### Supplied information ###

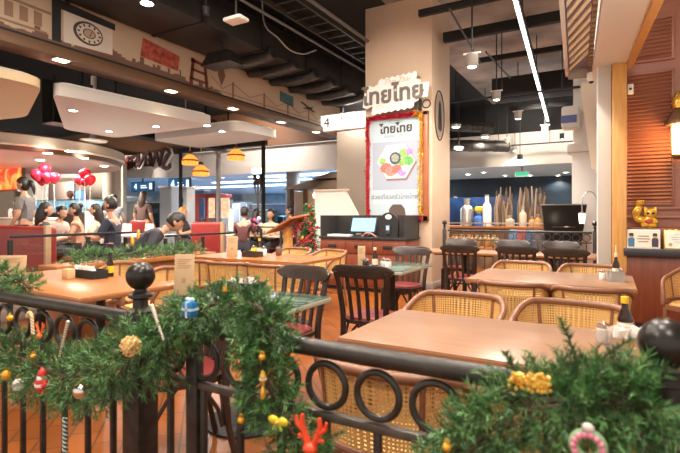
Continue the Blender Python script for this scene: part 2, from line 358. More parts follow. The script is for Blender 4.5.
t = thing('ceiling_speaker', 'small black ceiling spot left of the cream router box', 'spotlight', PZ(206, 15, 3.6))
MB().lathe([(.04, 0), (.05, .09), (.02, .12)], 14).build('body', M_black, t); MB().cyl((0, 0, .1), (0, 0, 1.0), .012).build('hanger', M_black, t)

# ---- white floating canopies of the left-hand shop
def canopy(pts, z, h, lab, name='floating_canopy', m=None, lamps=(), rnd_=.25):
    t = thing(name, lab, 'canopy', (pts[0][0], pts[0][1], z)); o = Vector((pts[0][0], pts[0][1]))
    P = []; n = len(pts)
    for i in range(n):
        a, b, c = Vector(pts[i-1]), Vector(pts[i]), Vector(pts[(i+1) % n]); u = (a-b).normalized()*rnd_; v = (c-b).normalized()*rnd_
        for k in range(7):
            q = k/6; P.append(tuple(b+u*(1-q)**2+v*q*q-o))
    MB().prism(P, Matrix(), h).build('slab', m or M_canopy, t)
    cx = sum(p[0] for p in P)/len(P); cy = sum(p[1] for p in P)/len(P)
    MB().prism([(cx+(x-cx)*.94, cy+(y-cy)*.94) for x, y in P], Matrix.Translation((0, 0, h)), .04).build('upper_lip', M_white, t)
    for x, y in (pts[0], pts[n//2]): 
        MB().cyl(((x-o.x)*.6+cx*.4, (y-o.y)*.6+cy*.4, h), ((x-o.x)*.6+cx*.4, (y-o.y)*.6+cy*.4, 4.9-z), .02).build('hanger', M_black, t)
    for (x, y) in lamps:
        f = MB().lathe([(.09, 0), (.09, -.01), (.075, -.012)], 16, (x-o.x, y-o.y, 0)).build('lamp_ring', M_chrome, t); MB().lathe([(.075, -.011), (0, -.015)], 16, (x-o.x, y-o.y, 0)).build('lamp_lens', M_lamp, f)
        spot(x, y, z-.06, 90, 150, .6, NEUT)
    return t
def L2(px, py, z): p = PZ(px, py, z); return (p.x, p.y)
canopy([(-6.45, 3.62), (-6.2, 6.35), (-9.0, 6.35), (-8.95, 5.25)], 2.85, .17, 'large white floating ceiling canopy nearest the beam, seen from below', lamps=[L2(73, 110, 2.85), L2(156, 126, 2.85), L2(109, 131, 2.85)], rnd_=.2)
canopy([(-6.15, 6.9), (-6.05, 8.1), (-8.6, 8.3), (-8.6, 6.9)], 2.85, .17, 'smaller white floating canopy beyond the large one, left of hanging lamps', lamps=[L2(207, 125, 2.85), L2(222, 131, 2.85)])
canopy([(-6.35, 1.5), (-6.32, 3.42), (-8.5, 4.35), (-9.4, 4.2), (-9.4, 1.5)], 2.88, .12, 'white canopy with warm cove light at the left edge of the photo', m=mat('cove_cream', (.75, .62, .40), .6))
MB_ = None
area(-7.4, 2.7, 2.86, 14, .8, (1, .75, .35), 'cove_lamp_light', (PI, 0, 0))
# round bulkhead over the food counter
cx, cy, R = -14.45, 6.1, 3.55
t = thing('round_bulkhead', 'big round cream bulkhead over the food counter with red light tinted into its underside', 'bulkhead', (cx, cy, 2.6))
MB().lathe([(R, .12), (R+.05, .15), (R+.05, .36), (R-.1, .42), (0, .42)], 72).build('cream_band', mat('cream_band', (.82, .75, .60), .5), t)
MB().lathe([(R-.06, .02), (R-.02, .12), (R-.3, .13), (0, .13)], 72).build('bronze_rim', M_bronze, t)
MB().lathe([(0, 0), (R-.07, 0), (R-.07, .03), (0, .03)], 72).build('soffit', mat('red_lit_tint', (.62, .42, .36), .5), t)  # blush colour stands in for red light falling on the underside
for px, py in ((70, 151), (84, 158), (48, 153), (104, 166), (40, 160)):
    p = PZ(px, py, 2.6); f = MB().lathe([(.09, -.001), (.09, -.012), (0, -.014)], 14, (p.x-cx, p.y-cy, 0)).build('lamp_lens', M_lamp, t); spot(p.x, p.y, 2.55, 170, 160, .6, NEUT)
MB().box(-.15, .15, -.15, .15, .42, 2.0).build('hanger', M_black, t)
t = thing('ceiling_speaker', 'beige rounded speaker on top of the round cream bulkhead', 'speaker', (-11.2, 4.9, 2.99))
MB().box(-.2, .2, -.1, .1, .03, .27, .06).build('case', mat('beige_plastic', (.45, .38, .29), .5), t); MB().box(-.05, .05, -.05, .05, .0, .03).build('bracket', M_black, t)
t = thing('disc_antenna', 'white disc shaped fixture above the round bulkhead edge', 'light fixture', (-10.9, 7.1, 3.02))
MB().lathe([(.30, 0), (.32, .03), (.1, .06), (.06, .2), (.06, 1.58)], 20).build('disc', M_white, t)

# ---- glazing between the dining hall and the mall concourse, Y = 10.6
gl = thing('window_2', 'tall black framed glazing across the back of the hall', 'window', (-9, 10.6, 0)); 
for k in ('label', 'category'): del gl[k]
gl['kind'] = 'structure'
for x in (-11.8, -8.5): MB().box(x+9-.04, x+9+.04, -.04, .04, 0, 3.2).build('mullion', M_black, gl)
MB().box(-10.2+9-.05, -10.2+9+.05, -.05, .05, 0, 3.3).build('mullion', mat('silver_mullion', (.50, .48, .46), .4, .6), gl)
MB().box(-2.9, .6, -.06, .06, 3.2, 3.34).build('header_rail', M_black, gl)
mg = bpy.data.materials.new('window_glass'); mg.use_nodes = True
_b = mg.node_tree.nodes['Principled BSDF']; _tr = mg.node_tree.nodes.new('ShaderNodeBsdfTransparent'); _gl = mg.node_tree.nodes.new('ShaderNodeBsdfGlossy'); _gl.inputs['Roughness'].default_value = .03
_mx = mg.node_tree.nodes.new('ShaderNodeMixShader'); _mx.inputs[0].default_value = .06
mg.node_tree.links.new(_tr.outputs[0], _mx.inputs[1]); mg.node_tree.links.new(_gl.outputs[0], _mx.inputs[2]); mg.node_tree.links.new(_mx.outputs[0], mg.node_tree.nodes['Material Output'].inputs[0])
M_glass = mg
for a, b in ((-11.76, -10.25), (-10.15, -8.54)): MB().box(a+9, b+9, -.005, .005, .05, 3.2).build('pane', M_glass, gl)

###

● Work to do
Output an exact copy of the material, with the pictures removed.

● Exercise response
Continue the Blender Python script for this scene: part 2, from line 358. More parts follow. The script is for Blender 4.5.
t = thing('ceiling_speaker', 'small black ceiling spot left of the cream router box', 'spotlight', PZ(206, 15, 3.6))
MB().lathe([(.04, 0), (.05, .09), (.02, .12)], 14).build('body', M_black, t); MB().cyl((0, 0, .1), (0, 0, 1.0), .012).build('hanger', M_black, t)

# ---- white floating canopies of the left-hand shop
def canopy(pts, z, h, lab, name='floating_canopy', m=None, lamps=(), rnd_=.25):
    t = thing(name, lab, 'canopy', (pts[0][0], pts[0][1], z)); o = Vector((pts[0][0], pts[0][1]))
    P = []; n = len(pts)
    for i in range(n):
        a, b, c = Vector(pts[i-1]), Vector(pts[i]), Vector(pts[(i+1) % n]); u = (a-b).normalized()*rnd_; v = (c-b).normalized()*rnd_
        for k in range(7):
            q = k/6; P.append(tuple(b+u*(1-q)**2+v*q*q-o))
    MB().prism(P, Matrix(), h).build('slab', m or M_canopy, t)
    cx = sum(p[0] for p in P)/len(P); cy = sum(p[1] for p in P)/len(P)
    MB().prism([(cx+(x-cx)*.94, cy+(y-cy)*.94) for x, y in P], Matrix.Translation((0, 0, h)), .04).build('upper_lip', M_white, t)
    for x, y in (pts[0], pts[n//2]): 
        MB().cyl(((x-o.x)*.6+cx*.4, (y-o.y)*.6+cy*.4, h), ((x-o.x)*.6+cx*.4, (y-o.y)*.6+cy*.4, 4.9-z), .02).build('hanger', M_black, t)
    for (x, y) in lamps:
        f = MB().lathe([(.09, 0), (.09, -.01), (.075, -.012)], 16, (x-o.x, y-o.y, 0)).build('lamp_ring', M_chrome, t); MB().lathe([(.075, -.011), (0, -.015)], 16, (x-o.x, y-o.y, 0)).build('lamp_lens', M_lamp, f)
        spot(x, y, z-.06, 90, 150, .6, NEUT)
    return t
def L2(px, py, z): p = PZ(px, py, z); return (p.x, p.y)
canopy([(-6.45, 3.62), (-6.2, 6.35), (-9.0, 6.35), (-8.95, 5.25)], 2.85, .17, 'large white floating ceiling canopy nearest the beam, seen from below', lamps=[L2(73, 110, 2.85), L2(156, 126, 2.85), L2(109, 131, 2.85)], rnd_=.2)
canopy([(-6.15, 6.9), (-6.05, 8.1), (-8.6, 8.3), (-8.6, 6.9)], 2.85, .17, 'smaller white floating canopy beyond the large one, left of hanging lamps', lamps=[L2(207, 125, 2.85), L2(222, 131, 2.85)])
canopy([(-6.35, 1.5), (-6.32, 3.42), (-8.5, 4.35), (-9.4, 4.2), (-9.4, 1.5)], 2.88, .12, 'white canopy with warm cove light at the left edge of the photo', m=mat('cove_cream', (.75, .62, .40), .6))
MB_ = None
area(-7.4, 2.7, 2.86, 14, .8, (1, .75, .35), 'cove_lamp_light', (PI, 0, 0))
# round bulkhead over the food counter
cx, cy, R = -14.45, 6.1, 3.55
t = thing('round_bulkhead', 'big round cream bulkhead over the food counter with red light tinted into its underside', 'bulkhead', (cx, cy, 2.6))
MB().lathe([(R, .12), (R+.05, .15), (R+.05, .36), (R-.1, .42), (0, .42)], 72).build('cream_band', mat('cream_band', (.82, .75, .60), .5), t)
MB().lathe([(R-.06, .02), (R-.02, .12), (R-.3, .13), (0, .13)], 72).build('bronze_rim', M_bronze, t)
MB().lathe([(0, 0), (R-.07, 0), (R-.07, .03), (0, .03)], 72).build('soffit', mat('red_lit_tint', (.62, .42, .36), .5), t)  # blush colour stands in for red light falling on the underside
for px, py in ((70, 151), (84, 158), (48, 153), (104, 166), (40, 160)):
    p = PZ(px, py, 2.6); f = MB().lathe([(.09, -.001), (.09, -.012), (0, -.014)], 14, (p.x-cx, p.y-cy, 0)).build('lamp_lens', M_lamp, t); spot(p.x, p.y, 2.55, 170, 160, .6, NEUT)
MB().box(-.15, .15, -.15, .15, .42, 2.0).build('hanger', M_black, t)
t = thing('ceiling_speaker', 'beige rounded speaker on top of the round cream bulkhead', 'speaker', (-11.2, 4.9, 2.99))
MB().box(-.2, .2, -.1, .1, .03, .27, .06).build('case', mat('beige_plastic', (.45, .38, .29), .5), t); MB().box(-.05, .05, -.05, .05, .0, .03).build('bracket', M_black, t)
t = thing('disc_antenna', 'white disc shaped fixture above the round bulkhead edge', 'light fixture', (-10.9, 7.1, 3.02))
MB().lathe([(.30, 0), (.32, .03), (.1, .06), (.06, .2), (.06, 1.58)], 20).build('disc', M_white, t)

# ---- glazing between the dining hall and the mall concourse, Y = 10.6
gl = thing('window_2', 'tall black framed glazing across the back of the hall', 'window', (-9, 10.6, 0)); 
for k in ('label', 'category'): del gl[k]
gl['kind'] = 'structure'
for x in (-11.8, -8.5): MB().box(x+9-.04, x+9+.04, -.04, .04, 0, 3.2).build('mullion', M_black, gl)
MB().box(-10.2+9-.05, -10.2+9+.05, -.05, .05, 0, 3.3).build('mullion', mat('silver_mullion', (.50, .48, .46), .4, .6), gl)
MB().box(-2.9, .6, -.06, .06, 3.2, 3.34).build('header_rail', M_black, gl)
mg = bpy.data.materials.new('window_glass'); mg.use_nodes = True
_b = mg.node_tree.nodes['Principled BSDF']; _tr = mg.node_tree.nodes.new('ShaderNodeBsdfTransparent'); _gl = mg.node_tree.nodes.new('ShaderNodeBsdfGlossy'); _gl.inputs['Roughness'].default_value = .03
_mx = mg.node_tree.nodes.new('ShaderNodeMixShader'); _mx.inputs[0].default_value = .06
mg.node_tree.links.new(_tr.outputs[0], _mx.inputs[1]); mg.node_tree.links.new(_gl.outputs[0], _mx.inputs[2]); mg.node_tree.links.new(_mx.outputs[0], mg.node_tree.nodes['Material Output'].inputs[0])
M_glass = mg
for a, b in ((-11.76, -10.25), (-10.15, -8.54)): MB().box(a+9, b+9, -.005, .005, .05, 3.2).build('pane', M_glass, gl)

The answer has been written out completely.